- [Given task]: Carry none of the pictures over; write out the complete data exactly.

- [Input data]:
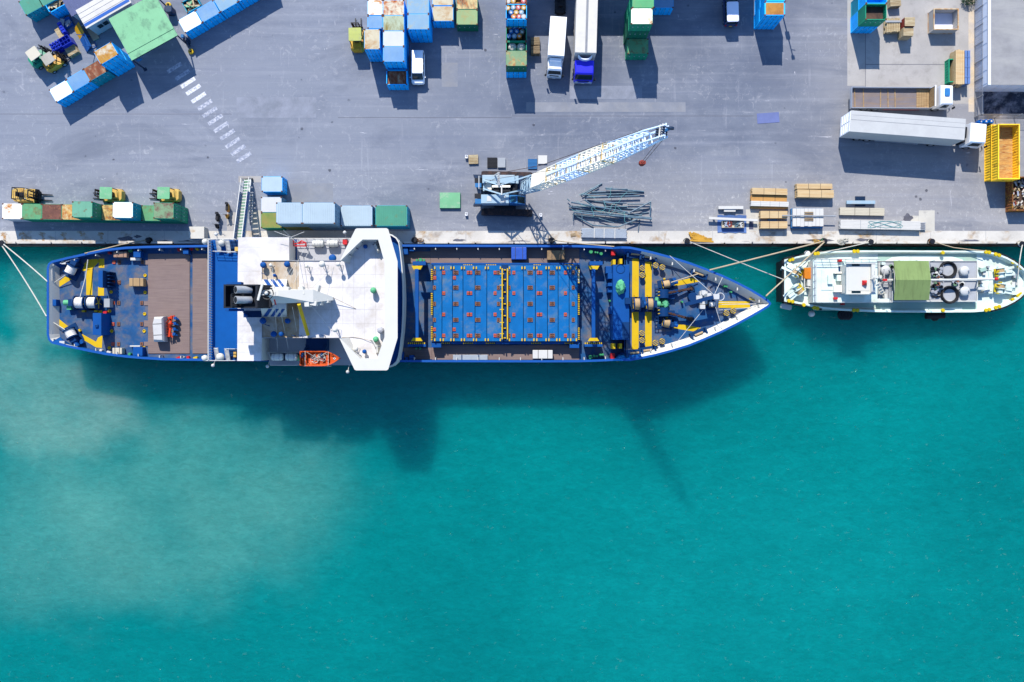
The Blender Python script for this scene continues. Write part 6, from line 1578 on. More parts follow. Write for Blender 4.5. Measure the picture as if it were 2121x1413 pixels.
# railings and ladders
zr = ZB; railing([W(z4,85,175,zr),W(z4,85,1262,zr)],1.15,step=.30,rails=2,r=.05)
railing([W(z4,60,165,zr),W(z4,325,165,zr)],1.0); railing([W(z4,60,1266,zr),W(z4,320,1266,zr)],1.0)
railing([W(z4,800,160,zr),W(z4,1400,160,zr)],1.0); railing([W(z4,640,1308,zr),W(z4,890,1308,zr)],1.0); railing([W(z4,600,1190,zr),W(z4,890,1190,zr)],.9)
def ladder(x0,y0,x1,y1,z,zl,nm=9):
    a=W(z4,x0,y0,z); b=W(z4,x1,y1,z); q=MB(m_rail); horiz=abs(b.x-a.x)<abs(b.y-a.y)
    for xx in (min(a.x,b.x),max(a.x,b.x)): q.bar((xx,a.y,z),(xx,b.y,zl),.07,.12)
    for k in range(nm): t=(k+.5)/nm; q.bar((a.x,a.y+(b.y-a.y)*t,z+(zl-z)*t),(b.x,a.y+(b.y-a.y)*t,z+(zl-z)*t),.16,.03)
    part(q,'ladder',**SH)
ladder(120,168,152,268,ZB+.9,ZB+.3); ladder(207,168,240,278,ZB+.9,ZB+.3); ladder(104,1152,136,1262,ZB+.9,ZB+.3); ladder(200,1158,232,1262,ZB+.9,ZB+.3); ladder(578,1190,606,1255,ZB+.9,ZB+.2,5)
railing([W(z4,120,275,zr),W(z4,325,280,zr)],.95,m=m_steelw); railing([W(z4,240,1160,zr),W(z4,320,1160,zr)],.95)
q = MB(m_navy); wb(q,z4,250,172,322,268,ZB+.02,ZB+.005); part(q,'stair_well',**SH); q = MB(m_navy); wb(q,z4,246,1163,314,1256,ZB+.02,ZB+.005); part(q,'stair_well',**SH); q = MB(m_ylw2); wb(q,z4,292,228,322,266,ZB+.35,ZB+.02); part(q,'yellow_box',**SH); q = MB(m_ylw2); wb(q,z4,280,1188,304,1236,ZB+.35,ZB+.02); part(q,'yellow_box',**SH)
q = MB(m_navy); wb(q,z4,795,172,856,350,ZB+.02,ZB+.004); part(q,'stair_well',**SH); q = MB(m_navy); wb(q,z4,536,1062,608,1270,ZB+.02,ZB+.004); part(q,'stair_well',**SH)
# white floodlight balls and drums at the house corners
for x,y,z,r in ((22,180,ZB+.4,.36),(175,190,ZB+.6,.42),(20,1245,ZB+.2,.36),(160,1235,ZB+.6,.46)):
    c=W(z4,x,y,z); q=MB(m_sw); q.ball(c.x,c.y,z,r,14,8); q.cyl((c.x,c.y,ZB-.4),(c.x,c.y,z),.06); part(q,'white_float',**SH,smooth=True)
for x,y in ((93,1312),(592,1320),(1325,1370),(1298,95),(122,112)):
    c=W(z4,x,y,ZB+1.2); q=MB(m_steelw); q.ball(c.x,c.y,ZB+1.2,.2,10,6); d=-1 if y<500 else 1; q.cyl((c.x,c.y,ZB+1.1),(c.x,c.y-.0+d*.9,ZB+.2),.03); part(q,'outboard_lamp',**SH)
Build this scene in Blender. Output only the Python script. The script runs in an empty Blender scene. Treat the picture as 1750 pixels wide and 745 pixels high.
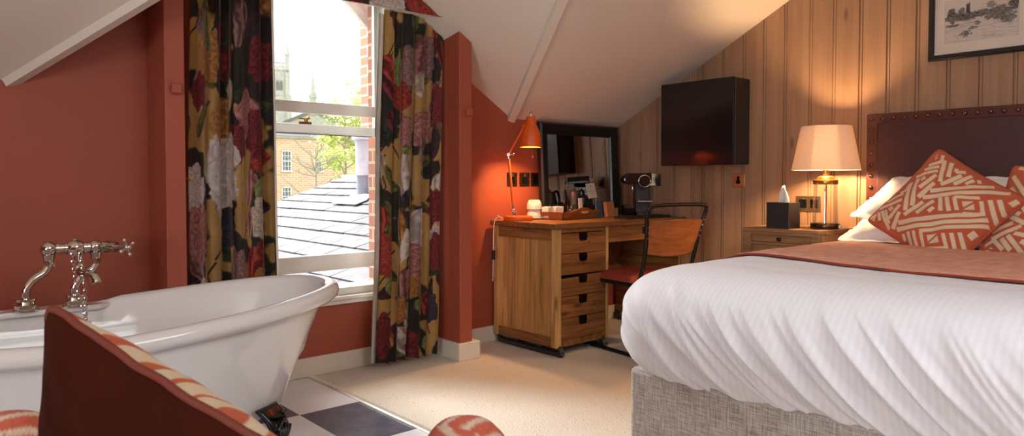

- [Worked answer]:
The Blender Python script for this scene continues. Write part 6, from line 1578 on. More parts follow. Write for Blender 4.5. Measure the picture as if it were 2121x1413 pixels.
# railings and ladders
zr = ZB; railing([W(z4,85,175,zr),W(z4,85,1262,zr)],1.15,step=.30,rails=2,r=.05)
railing([W(z4,60,165,zr),W(z4,325,165,zr)],1.0); railing([W(z4,60,1266,zr),W(z4,320,1266,zr)],1.0)
railing([W(z4,800,160,zr),W(z4,1400,160,zr)],1.0); railing([W(z4,640,1308,zr),W(z4,890,1308,zr)],1.0); railing([W(z4,600,1190,zr),W(z4,890,1190,zr)],.9)
def ladder(x0,y0,x1,y1,z,zl,nm=9):
    a=W(z4,x0,y0,z); b=W(z4,x1,y1,z); q=MB(m_rail); horiz=abs(b.x-a.x)<abs(b.y-a.y)
    for xx in (min(a.x,b.x),max(a.x,b.x)): q.bar((xx,a.y,z),(xx,b.y,zl),.07,.12)
    for k in range(nm): t=(k+.5)/nm; q.bar((a.x,a.y+(b.y-a.y)*t,z+(zl-z)*t),(b.x,a.y+(b.y-a.y)*t,z+(zl-z)*t),.16,.03)
    part(q,'ladder',**SH)
ladder(120,168,152,268,ZB+.9,ZB+.3); ladder(207,168,240,278,ZB+.9,ZB+.3); ladder(104,1152,136,1262,ZB+.9,ZB+.3); ladder(200,1158,232,1262,ZB+.9,ZB+.3); ladder(578,1190,606,1255,ZB+.9,ZB+.2,5)
railing([W(z4,120,275,zr),W(z4,325,280,zr)],.95,m=m_steelw); railing([W(z4,240,1160,zr),W(z4,320,1160,zr)],.95)
q = MB(m_navy); wb(q,z4,250,172,322,268,ZB+.02,ZB+.005); part(q,'stair_well',**SH); q = MB(m_navy); wb(q,z4,246,1163,314,1256,ZB+.02,ZB+.005); part(q,'stair_well',**SH); q = MB(m_ylw2); wb(q,z4,292,228,322,266,ZB+.35,ZB+.02); part(q,'yellow_box',**SH); q = MB(m_ylw2); wb(q,z4,280,1188,304,1236,ZB+.35,ZB+.02); part(q,'yellow_box',**SH)
q = MB(m_navy); wb(q,z4,795,172,856,350,ZB+.02,ZB+.004); part(q,'stair_well',**SH); q = MB(m_navy); wb(q,z4,536,1062,608,1270,ZB+.02,ZB+.004); part(q,'stair_well',**SH)
# white floodlight balls and drums at the house corners
for x,y,z,r in ((22,180,ZB+.4,.36),(175,190,ZB+.6,.42),(20,1245,ZB+.2,.36),(160,1235,ZB+.6,.46)):
    c=W(z4,x,y,z); q=MB(m_sw); q.ball(c.x,c.y,z,r,14,8); q.cyl((c.x,c.y,ZB-.4),(c.x,c.y,z),.06); part(q,'white_float',**SH,smooth=True)
for x,y in ((93,1312),(592,1320),(1325,1370),(1298,95),(122,112)):
    c=W(z4,x,y,ZB+1.2); q=MB(m_steelw); q.ball(c.x,c.y,ZB+1.2,.2,10,6); d=-1 if y<500 else 1; q.cyl((c.x,c.y,ZB+1.1),(c.x,c.y-.0+d*.9,ZB+.2),.03); part(q,'outboard_lamp',**SH)
Build this scene in Blender. Output only the Python script. The script runs in an empty Blender scene. Treat the picture as 1750 pixels wide and 745 pixels high.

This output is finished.